We discontinued all of our lower quality polyurethane cushions and now sell only two options — both of which are backed by life time warranties:
Our current standard cushion uses an 8-inch-thick Ultracel High Resilience foam core with a Dacron polyester fiber wrapping. This type of cushion is normally found in sofas selling for at least $2,000. The bottom line is that we will send you a new set of Ultracel foam cushions at no charge. (Note to the reader — the customer paid less than $1,000 for her sofa in 2008.)

The Twillo Bluestone fabric you ordered for your sofa is still available from the mill so we will cover the cushions for you with brand new fabric. The Twillo is a microfiber so I do not think there should be any noticeable color difference between the new cushions and the rest of your sofa. If there is I will send you some new covers for the back cushions,

Ann will write up a replacement parts order on Monday. We should be able to order the fabric, sew the covers and make the cushions in about two weeks. We will ship them by UPS Ground. You will get an email from Shannon, our customer service manager, notifying you when they ship and giving you a tracking number.

I hope you are having a wonderful holiday weekend.

Jeff Frank, Owner
Simplicity Sofas

Well, how do you think Mary felt after receiving that letter? Despite her initial complaint, she learned why Simplicity Sofas is in the forefront of customer service. The company focuses on quality, innovation and improvement. It acknowledged her concerns and laid out a plan to solve them, promising continued communication throughout the process.

There are valuable lessons that can be taken from the letter:

1. First, Jeff set the tone of the letter by pointing out Simplicity Sofas' outstanding reputation. It was an indicator that he was leading into solving Mary's complaint.

2. He didn't make excuses, but he explained why the problem occurred.

3. He told her in detail how the company would remedy the situation.

4. He gave her the names of the employees who would be handling various steps of the process.

5. He gave her a time frame of how long the work would take.

6. He promised that she would be notified when the replacement product was shipped.
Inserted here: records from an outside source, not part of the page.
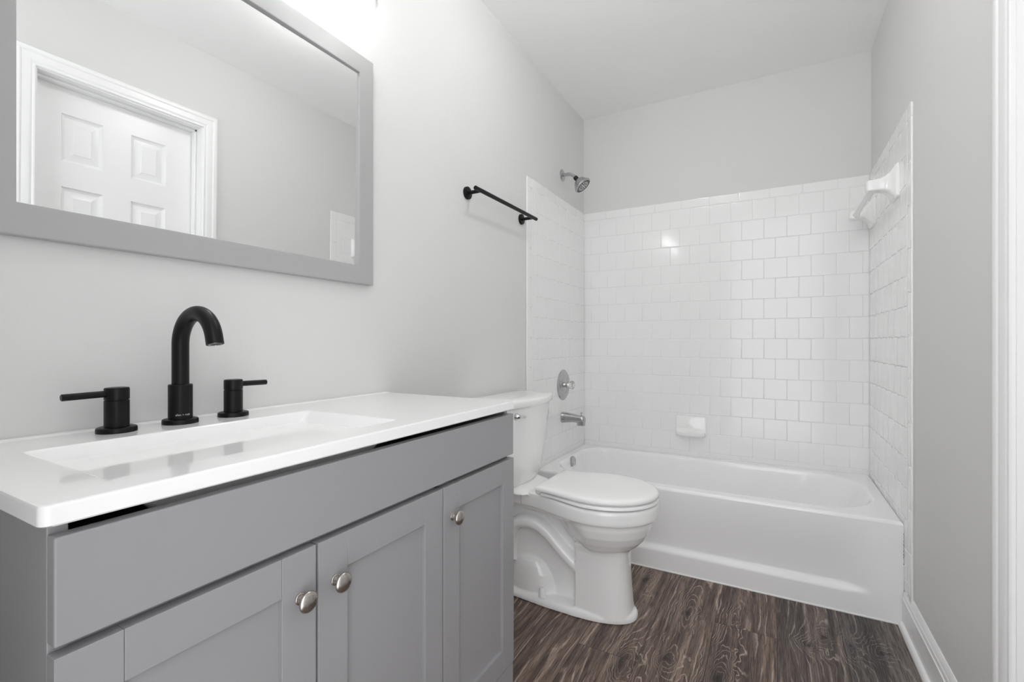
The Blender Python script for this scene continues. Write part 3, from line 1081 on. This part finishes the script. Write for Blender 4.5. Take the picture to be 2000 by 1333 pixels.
def vanity_top():
    root = thing('sink_countertop', 'white vanity countertop with a moulded rectangular sink basin', 'countertop', (0.235, -2.27, 0.855))
    x0, x1, y0, y1 = 0.001, 0.4712, -2.7440, -1.7967
    zb, zt = 0.8555, 0.8778
    bm = bmesh.new()
    n = 6
    def o(i, z):
        return rrect(x0 + (0 if i < 0.02 else 0), x1 - i, y0 + i, y1 - i, (0.004, 0.002, 0.002, 0.009), z, n)
    def b_(i, z, r, l=0.0, rt=0.0, f=0.0):
        return rrect(0.137 + i, 0.412 - i - f, -2.668 + i + l, -2.190 - i - rt, r, z, n)
    loops = [o(0.002, zb), o(0.0, zb + 0.002), o(0.0, zt - 0.004), o(0.0012, zt - 0.0012), o(0.004, zt),
             b_(-0.003, zt, 0.012), b_(-0.001, zt - 0.0008, 0.011), b_(0.0015, zt - 0.004, 0.010),
             b_(0.005, zt - 0.020, 0.009, 0.012, 0.012), b_(0.012, zt - 0.050, 0.009, 0.034, 0.034), b_(0.020, zt - 0.082, 0.010, 0.058, 0.058), b_(0.027, zt - 0.100, 0.012, 0.070, 0.070),
             b_(0.040, zt - 0.115, 0.018, 0.080, 0.080), b_(0.062, zt - 0.124, 0.02, 0.095, 0.095), b_(0.10, zt - 0.128, 0.02, 0.12, 0.12)]
    loft(bm, loops, cap0=True)
    # low back lip against the wall
    prof = [(x0, zt - 0.002), (x0, zt + 0.0022), (0.010, zt + 0.0020), (0.018, zt + 0.0008), (0.026, zt - 0.0005)]
    loft(bm, [[Vector((a, y, z)) for a, z in prof] for y in (y0 + 0.002, y1 - 0.002)])
    obj('countertop', bm, 'top', root, angle=40, wn=True)
    dr = lathe(bmesh.new(), [(0, 0.030), (0.003, 0.030), (0.004, 0.026), (0.003, 0.022), (0.006, 0.020), (0.008, 0.006)], (0.275, -2.4245, zt - 0.1282), (0, 0, 1), 28)
    obj('drain', dr, 'black', root)


vanity_top()


ZD = 0.8778


def faucet_spout():
    x, y = 0.064, -2.4245
    root = thing('faucet_spout', 'tall black gooseneck faucet spout between the two lever handles', 'faucet', (x, y, ZD))
    obj('base_flange', lathe(bmesh.new(), [(0, 0.0305), (0.0065, 0.0305), (0.0085, 0.0295), (0.0095, 0.027), (0.0095, 0.018)], (x, y, ZD), (0, 0, 1), 48), 'black', root)
    obj('sleeve', lathe(bmesh.new(), [(0.008, 0.0205), (0.0752, 0.0205), (0.0766, 0.0195), (0.0768, 0.014)], (x, y, ZD), (0, 0, 1), 48), 'black', root)
    r = 0.0595
    zc = 1.0325
    path = [Vector((x, y, ZD + 0.07)), Vector((x, y, 0.98)), Vector((x, y, 1.01))]
    path += [Vector((x + r - r * math.cos(math.radians(a)), y, zc + r * math.sin(math.radians(a)))) for a in range(0, 171, 6)]
    path.append(path[-1] + (path[-1] - path[-2]).normalized() * 0.012)
    nk = obj('gooseneck', tube(bmesh.new(), path, 0.0147, 32), 'black', root, angle=50)
    d = (path[-1] - path[-2]).normalized()
    obj('aerator', lathe(bmesh.new(), [(-0.004, 0.0115), (0.0008, 0.0115), (0.0008, 0.009), (-0.001, 0.0085)], path[-1], d, 28), 'steel', nk)
    # tiny printed maker's lettering on the front of the sleeve
    cu = bpy.data.curves.new('t', 'FONT')
    cu.body = 'allen + roth'
    cu.size = 0.0052
    cu.align_x = 'CENTER'
    cu.extrude = 0.0001
    tmp = bpy.data.objects.new('t', cu)
    C.objects.link(tmp)
    dg = bpy.context.evaluated_depsgraph_get()
    me = bpy.data.meshes.new_from_object(tmp.evaluated_get(dg))
    bpy.data.objects.remove(tmp)
    a0 = math.radians(-14)
    for v in me.vertices:
        a = a0 + v.co.x / 0.0205
        rr = 0.0207 + v.co.z
        v.co = Vector((x + rr * math.cos(a), y + rr * math.sin(a), ZD + 0.0165 + v.co.y))
    me.materials.clear()
    me.materials.append(M['letter'])
    me.name = 'lettering'
    lo = bpy.data.objects.new('lettering', me)
    C.objects.link(lo)
    lo.parent = root
    lo.matrix_parent_inverse = Matrix.Translation(root.location).inverted()
    lo['label'] = 'tiny grey maker lettering'


faucet_spout()


def faucet_handle(y, s, label):
    x = 0.064
    root = thing('sink_tap', label, 'faucet handle', (x, y, ZD), 'lever handles beside the sink spout')
    obj('base_flange', lathe(bmesh.new(), [(0, 0.0295), (0.0065, 0.0295), (0.0085, 0.0285), (0.0095, 0.026), (0.0095, 0.016)], (x, y, ZD), (0, 0, 1), 48), 'black', root)
    obj('body', lathe(bmesh.new(), [(0.008, 0.0182), (0.0555, 0.0182), (0.0563, 0.0172), (0.0575, 0.0172), (0.0583, 0.0182), (0.0765, 0.0182), (0.0785, 0.0172), (0.0790, 0.0150)], (x, y, ZD), (0, 0, 1), 48), 'black', root)
    p0 = Vector((x, y + s * 0.012, ZD + 0.0685))
    p1 = Vector((x, y + s * 0.0755, ZD + 0.0675))
    lv = lathe(bmesh.new(), [(0, 0.0058), ((p1 - p0).length - 0.001, 0.0058), ((p1 - p0).length, 0.0048)], p0, p1 - p0, 24)
    obj('lever', lv, 'black', root)


faucet_handle(-2.5275, -1, 'black faucet handle with its lever pointing away from the bathtub')
faucet_handle(-2.3205, 1, 'black faucet handle with its lever pointing toward the toilet')


# ------------------------------------------------------------------ mirror and vanity light
def wall_mirror():
    y0, y1, z0, z1 = -2.697, -1.869, 1.2105, 1.8880
    root = thing('wall_mirror', 'large grey framed mirror on the wall over the sink', 'mirror', (0, -2.283, 1.549))
    fw = 0.0535
    prof = [(0.0, 0.0), (0.0, 0.0185), (0.0012, 0.0198), (0.003, 0.0202), (fw - 0.002, 0.0202), (fw, 0.0190), (fw, 0.0), (0.004, 0.0)]
    bm = bmesh.new()
    n = len(prof)
    for d in range(4):
        lp = []
        for (ww, t) in prof:
            c = [(y0 + ww, z0 + ww), (y1 - ww, z0 + ww), (y1 - ww, z1 - ww), (y0 + ww, z1 - ww)]
            lp.append((Vector((t + 0.0005, *c[d])), Vector((t + 0.0005, *c[(d + 1) % 4]))))
        for (a, b_), (c_, e) in zip(lp, lp[1:]):
            bm.faces.new([bm.verts.new(p) for p in (a, b_, e, c_)])
    bmesh.ops.remove_doubles(bm, verts=bm.verts[:], dist=1e-6)
    obj('frame', bm, 'frame', root, angle=35, wn=True)
    g = bmesh.new()
    za, zb = z0 + fw, z1 - fw
    ya, yb = y0 + fw, y1 - fw
    # the glass sits very slightly out of square in its rebate
    def gx(y, z):
        return 0.0080 + 0.0085 * (y + 2.283) + 0.011 * (z - 1.549)
    lo = [Vector((gx(y, z), y, z)) for y, z in ((ya, za), (yb, za), (yb, zb), (ya, zb))]
    loft(g, [[Vector((p.x - 0.001, p.y, p.z)) for p in lo], lo])
    obj('mirror_glass', g, 'mirror', root, smooth=False)


wall_mirror()


def vanity_light():
    yc, zc = -2.283, 2.165
    root = thing('vanity_light', 'clear glass vanity light mounted over the grey framed mirror', 'wall light', (0, yc, zc))
    obj('back_plate', BX(0.0, 0.022, yc - 0.33, yc + 0.33, zc - 0.05, zc + 0.05, bev=0.004, seg=3), 'nickel', root)
    for dy in (-0.247, 0.0, 0.247):
        y = yc + dy
        xs = 0.126
        obj('arm', tube(bmesh.new(), [(0.02, y, zc), (0.07, y, zc + 0.008), (0.11, y, zc + 0.010), (0.13, y, zc + 0.004), (xs, y, zc - 0.010), (xs, y, zc - 0.03)], 0.008, 14), 'nickel', root)
        obj('socket_cup', lathe(bmesh.new(), [(0, 0.012), (0.004, 0.022), (0.03, 0.024), (0.034, 0.022)], (xs, y, zc - 0.022), (0, 0, -1), 28), 'nickel', root)
        z0 = zc - 0.052
        gl_ = [(0.0, 0.026), (0.010, 0.032), (0.035, 0.040), (0.075, 0.046), (0.12, 0.0495), (0.150, 0.053), (0.168, 0.056), (0.174, 0.0565)]
        bm = bmesh.new()
        loops = []
        for d, r in gl_ + [(d - 0.0003, r - 0.0022) for d, r in gl_[::-1]]:
            loops.append([Vector((xs + r * math.cos(2 * PI * k / 40), y + r * math.sin(2 * PI * k / 40), z0 - d)) for k in range(40)])
        loops.append(loops[0])
        loft(bm, loops, False, False)
        bmesh.ops.remove_doubles(bm, verts=bm.verts[:], dist=1e-6)
        obj('glass_shade', bm, 'glass', root, angle=60)
        bl = lathe(bmesh.new(), [(0.0, 0.013), (0.02, 0.014), (0.035, 0.021), (0.055, 0.029), (0.072, 0.030), (0.088, 0.025), (0.098, 0.014), (0.101, 0.0)], (xs, y, z0 - 0.002), (0, 0, -1), 28)
        obj('bulb', bl, 'bulb', root)


vanity_light()


def ceiling_fill_light():  # out-of-view globe lamp, added to brighten the whole room
    x, y = 0.68, -1.50
    root = thing('ceiling_fill_light', 'added white globe fill light below the ceiling, out of view', 'ceiling light', (x, y, H))
    obj('housing', lathe(bmesh.new(), [(0, 0.075), (0.012, 0.075), (0.018, 0.070), (0.022, 0.045), (0.040, 0.045), (0.042, 0.043)], (x, y, H), (0, 0, -1), 48), 'plastic', root)
    gz, gr = 0.066, 0.062
    prof = [(gz - gr * math.cos(a), gr * math.sin(a)) for a in [math.radians(32 + (180 - 32) * i / 20) for i in range(21)]]
    obj('globe', lathe(bmesh.new(), prof, (x, y, H), (0, 0, -1), 48), 'disc', root)


ceiling_fill_light()
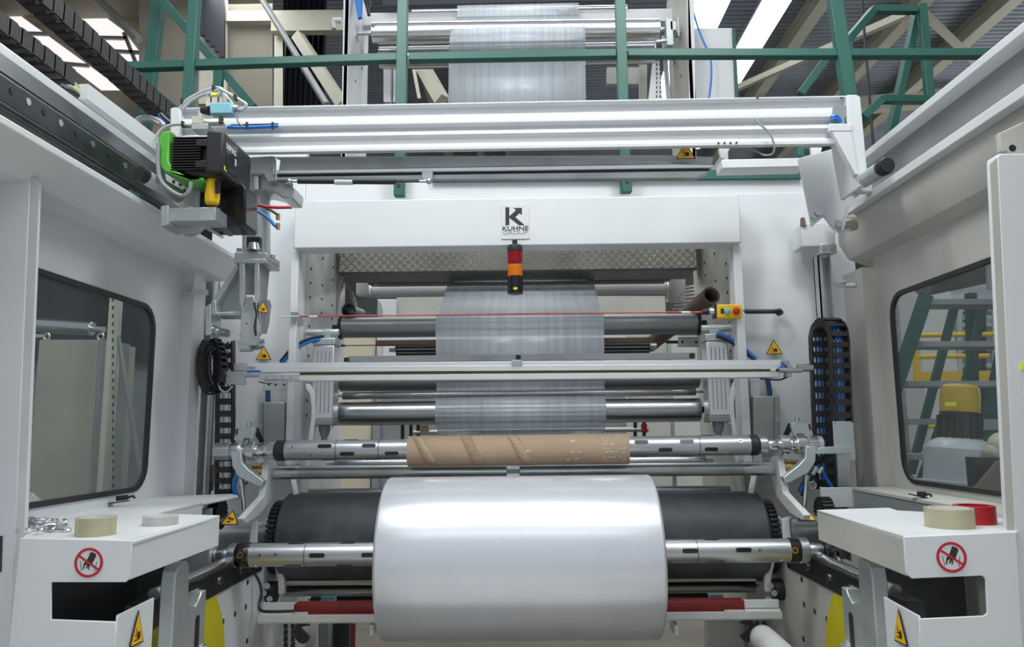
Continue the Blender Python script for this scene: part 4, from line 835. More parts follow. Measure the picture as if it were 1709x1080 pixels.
for x0, x1, y, lb in ((537, 560, 1003, 'left'), (1184, 1206, 1000, 'right')): b = B(); b.cyl(at(x0, y, 3.6), at(x1, y, 3.6), .022); tag(build('blue_coupling', b, M['sky']), 'small light blue coupling behind the tray on the ' + lb, 'coupling')
for m_ in (0, 1):
    lb = 'right' if m_ else 'left'
    b = B(m_); pp = [(456, 938), (466, 938), (474, 968), (474, 992), (464, 992), (464, 970)]; b.prism([at(x, y, 3.36) for x, y in pp], (0, .03, 0)); tag(build('roller_bracket', b, M['warm'], bev=.002), 'pale bracket holding the %s end of the cream rail' % lb, 'bracket')
    T = thing('drive_chain', 'dark roller chain hanging at the %s below the tray' % lb, 'chain', (side_x(m_, -1.0), 3.5, .3)); n_ = 0
    for xx in (477, 489):
        for i in range(8):
            p = at(xx, 1040 + i*11, 3.5); b = B(m_); b.bar(p, p - V((0, 0, .022)), .012, .024); build('chain_link', b, M['dark'] if i % 2 else M['black'], T)
    T = thing('bearing_cluster', 'greasy bearing with bolts at the %s end of the lower rollers' % lb, 'bearing', (side_x(m_, -1.15), 3.4, .8))
    b = B(m_); b.cyl(at(444, 988, 3.42), at(462, 988, 3.42), .045); build('housing', b, M['dark'], T)
    for x, y in ((446, 978), (450, 1000), (440, 990)): bolt(T, at(x if not m_ else 1732 - x, y, 3.34), (0, -1, 0), .009, .01, 'steel')
    b = B(m_); b.prism([at(500, 1047, 3.6)] + [at(505 + 14*math.cos(t*.52), 1055 + 20*math.sin(t*.52), 3.6) for t in range(12)][1:], (0, .02, 0)); tag(build('belt_wheel', b, M['rubber']), 'dark belt wheel under the tray, %s side' % lb, 'wheel')
b = B(); pxbox(b, 531, 1036, 548, 1090, 3.9, .1); tag(build('inner_post', b, M['grey']), 'grey inner post under the tray', 'post')
b = B(); pxbox(b, 546, 1036, 582, 1090, 4.0, .1); tag(build('dark_cabinet', b, M['black']), 'dark box standing low behind the tray on the left', 'box')
b = B(); b.bar(at(589, 1090, 4.0), at(590, 1040, 4.0), .02, .02); tag(build('red_pipe', b, M['redd']), 'thin dark red pipe low beside the black box', 'pipe')
b = B(); pxbox(b, 1184, 1034, 1242, 1095, 3.7, .1); tag(build('inner_screen', b, M['warm']), 'pale grey panel standing low right of the film roll', 'post')
T = thing('white_pipe', 'fat white capped pipe pointing forward at the lower right', 'pipe', at(1290, 1090, 3.0))
b = B(); a, c = at(1272, 1064, 3.1), at(1318, 1110, 2.6); b.rev(c, a, [(0, .05), ((c-a).length-.02, .05), ((c-a).length, .035)], 28); build('pipe', b, M['white2'], T)
b = B(); b.box((-1.6, 3.85, .0), (-1.14, 4.4, 1.2)); b2 = b; tag(build('machine_pedestal', b2, M['white2']), 'white machine base seen behind left frame', 'base')
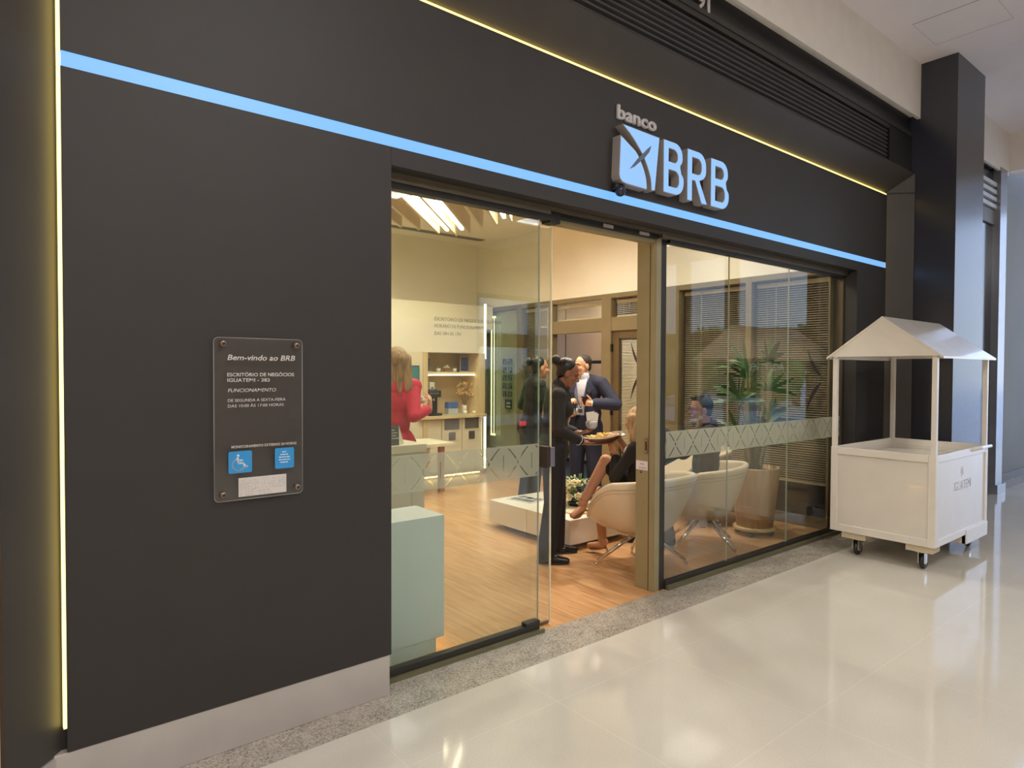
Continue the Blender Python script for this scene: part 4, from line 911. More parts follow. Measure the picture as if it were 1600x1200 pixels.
# ------------------------------------------------------------------ armchairs
def armchair(name, label, loc, rzv, leg0, big=0.0):
    t = thing(name, label, 'armchair', loc, rzv, 'cream swivel armchairs')
    m_up = mat('cream_upholstery', (218, 202, 176), 0.55, noise=0.02, bump=0.05, bscale=200)
    nA, nT = 44, 9; A = math.radians(132); b = MB()
    def rim(a):                       # a = 0 at the back, +-A at the arm tips
        u = abs(a)/A
        z = 0.735-0.10*u**1.6-0.24*max(0, (u-0.62)/0.38)**1.8
        r = 0.395+big+0.018*math.sin(u*PI)
        return r, z
    def P(a, tt, inner):
        r, z = rim(a); rb, zb = 0.20, 0.285
        q = tt**0.62; rr = rb+(r-rb)*q; z_ = zb+(z-zb)*tt
        if inner: rr -= 0.052; z_ = max(z_, 0.36)+0.012*(1-tt)
        return Vector((math.sin(a)*rr, -math.cos(a)*rr+0.02, z_))
    ring = []
    for i in range(nA+1):
        a = -A+2*A*i/nA; row = [P(a, k/nT, False) for k in range(nT+1)]
        r, z = rim(a); o_, i_ = P(a, 1, False), P(a, 1, True); mid = (o_+i_)/2
        row += [mid+(o_-mid)*0.72+Vector((0, 0, 0.018)), mid+Vector((0, 0, 0.026)), mid+(i_-mid)*0.72+Vector((0, 0, 0.018))]
        row += [P(a, k/nT, True) for k in range(nT, -1, -1)]
        ring.append(row)
    n = len(ring[0]); vs = [v for r_ in ring for v in r_]; fs = []
    for i in range(nA):
        for k in range(n): fs.append((i*n+k, i*n+(k+1) % n, (i+1)*n+(k+1) % n, (i+1)*n+k))
    fs.append(tuple(range(n))); fs.append(tuple(nA*n+k for k in range(n-1, -1, -1)))
    b.add(vs, fs, True); o = b.build('shell', m_up, t)
    sm = MB(); sm.tube([P(-A+2*A*i/nA, 0.93, False)*1.0+Vector((math.sin(-A+2*A*i/nA), -math.cos(-A+2*A*i/nA), 0))*0.002 for i in range(nA+1)], 0.0035, 6)
    sm.tube([P(-A+2*A*i/nA, 0.86, False)+Vector((math.sin(-A+2*A*i/nA), -math.cos(-A+2*A*i/nA), 0))*0.001 for i in range(nA+1)], 0.0025, 6).build('piping', mat('piping_beige', (190, 172, 144), 0.6), o)
    MB().lathe([(0, 0.262), (0.17, 0.265), (0.195, 0.285), (0.215, 0.32), (0.262, 0.39), (0.282, 0.425), (0.276, 0.455), (0.18, 0.468), (0, 0.47)], (0, 0.03, 0), 36).build('seat', m_up, t)
    MB().cyl((0, 0, 0.17), (0, 0, 0.28), 0.028).lathe([(0, 0.262), (0.11, 0.262), (0.11, 0.282), (0, 0.282)], n=20).build('stem', m_chrome, t)
    for k in range(4):
        a = leg0+k*PI/2; d = Vector((math.cos(a), math.sin(a), 0))
        o = MB().tube([d*0.03+Vector((0, 0, 0.27)), d*0.352+Vector((0, 0, 0.038))], [0.0175, 0.0145], 12).build('leg', m_chrome, t)
        MB().ell(d*0.362+Vector((0, 0, 0.013)), (0.012, 0.012, 0.013), n=10, m=8).build('glide', m_chrome, o)
    return t
armchair('armchair', 'cream swivel armchair behind the bronze post, holding the woman in black', (4.045, 3.35, 0), math.radians(6), math.atan2(0.22, -0.29)-math.radians(6), 0.035)
armchair('armchair', 'cream swivel armchair of the bearded man, left of the big planter', (4.90, 3.37, 0), math.radians(28), math.atan2(0.045, -0.36)-math.radians(28))
armchair('armchair', 'empty cream swivel armchair half hidden behind the bearded man', (5.72, 4.06, 0), math.radians(55), math.atan2(0.05, -0.36)-math.radians(55))
# ------------------------------------------------------------------ potted palm
t = thing('potted_palm', 'tall lady palm in a beige planter on a wheeled base by the glass', 'potted plant', (5.67, 3.33, 0))
m_cer = mat('planter_beige', (190, 160, 124), 0.6, noise=0.06, nscale=5, stretch=(6, 6, 0.6))
MB().lathe([(0, 0.085), (0.165, 0.085), (0.225, 0.635), (0.222, 0.645), (0.207, 0.645), (0.20, 0.60), (0, 0.60)], n=40).build('planter', m_cer, t)
MB().lathe([(0, 0.575), (0.201, 0.602), (0, 0.615)], n=24).build('soil', mat('soil', (70, 50, 36), 0.95, noise=0.2, nscale=40), t)
o = MB().lathe([(0, 0.052), (0.19, 0.052), (0.195, 0.058), (0.195, 0.078), (0.19, 0.084), (0, 0.084)], n=36).build('rolling_base', mat('base_beech', (206, 182, 140), 0.5), t)
for k in range(4):
    a = k*PI/2+0.4; MB().cyl((0.15*math.cos(a)-0.012, 0.15*math.sin(a), 0.026), (0.15*math.cos(a)+0.012, 0.15*math.sin(a), 0.026), 0.025).build('caster', m_rail, o)
rnd = random.Random(21); m_palm = mat('palm_leaf', (62, 92, 48), 0.45, noise=0.15, nscale=6); m_stem = mat('palm_stem', (96, 110, 62), 0.6, noise=0.1)
def blade(b, p, d, L, wd, droop, nrm):
    s_ = d.cross(nrm).normalized(); pts = []; N = 7
    for k in range(N+1):
        u = k/N; c = p+d*L*u+Vector((0, 0, -droop*u*u)); w_ = wd*math.sin(PI*(0.08+0.9*u))**0.7*(1 if u < 0.75 else (1.02-u)/0.27)
        pts.append((c-s_*w_, c+nrm*(-0.1*w_), c+s_*w_))
    for k in range(N):
        a, c = pts[k], pts[k+1]; b.add([a[0], a[1], c[1], c[0]], [(0, 1, 2, 3)], True); b.add([a[1], a[2], c[2], c[1]], [(0, 1, 2, 3)], True)
spec = [(0.10, 1.62, -0.06, 0.05), (-0.14, 1.58, 0.02, -0.02), (0.05, 1.30, 0.22, -0.05), (-0.30, 1.28, -0.02, 0.1), (0.32, 1.36, 0.05, -0.08), (-0.02, 1.05, -0.12, -0.10), (-0.22, 0.98, 0.05, -0.14), (0.20, 1.08, -0.02, 0.12), (0.33, 1.02, 0.02, 0.02), (-0.12, 0.86, -0.1, -0.1), (0.10, 0.82, 0.1, -0.14), (0.02, 1.48, 0.1, 0.12)]
for i, (dx, z, dy, e_) in enumerate(spec):
    base = Vector((rnd.uniform(-0.06, 0.06), rnd.uniform(-0.06, 0.06), 0.6)); tip = Vector((dx, dy, z))
    f_ = MB().tube([base, base*0.4+tip*0.6+Vector((0, 0, 0.05)), tip], [0.009, 0.006, 0.004], 6).build('frond', m_stem, t)
    b = MB(); out = (tip-Vector((0, 0, z-0.25))).normalized(); side = out.cross(up_).normalized(); n_ = rnd.choice((5, 6, 7))
    for k in range(n_):
        a = (k/(n_-1)-0.5)*math.radians(190); dd = (up_*math.cos(a)*0.85+side*math.sin(a)+out*0.35).normalized(); nr = (out-dd*out.dot(dd)).normalized()
        blade(b, tip, dd, rnd.uniform(0.25, 0.36), rnd.uniform(0.018, 0.027), rnd.uniform(0.02, 0.10), nr)
    b.build('leaflets', m_palm, f_)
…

Jeff gave me some additional information about the story. The customer paid $875 for her sofa in 2008, and the cost of the replacement cushions is approximately $150. A traditional furniture company would consider this an outrageous amount by accounting standards to fix a "customer service problem." But Simplicity Sofas gladly offered the upgraded cushions for free.

Why did they do it?

The answer offers another lesson in outstanding customer service. The company views the situation as a marketing investment. According to Jeff, the investment is justified if the customer buys from Simplicity Sofas again, or convinces just one other person to make a purchase. Simplicity Sofas can leverage the customer's "delight" by communicating it to others as well (you're reading about it now) and it's likely that the $150 invested to make one customer happy will lead to thousands of dollars in resulting sales.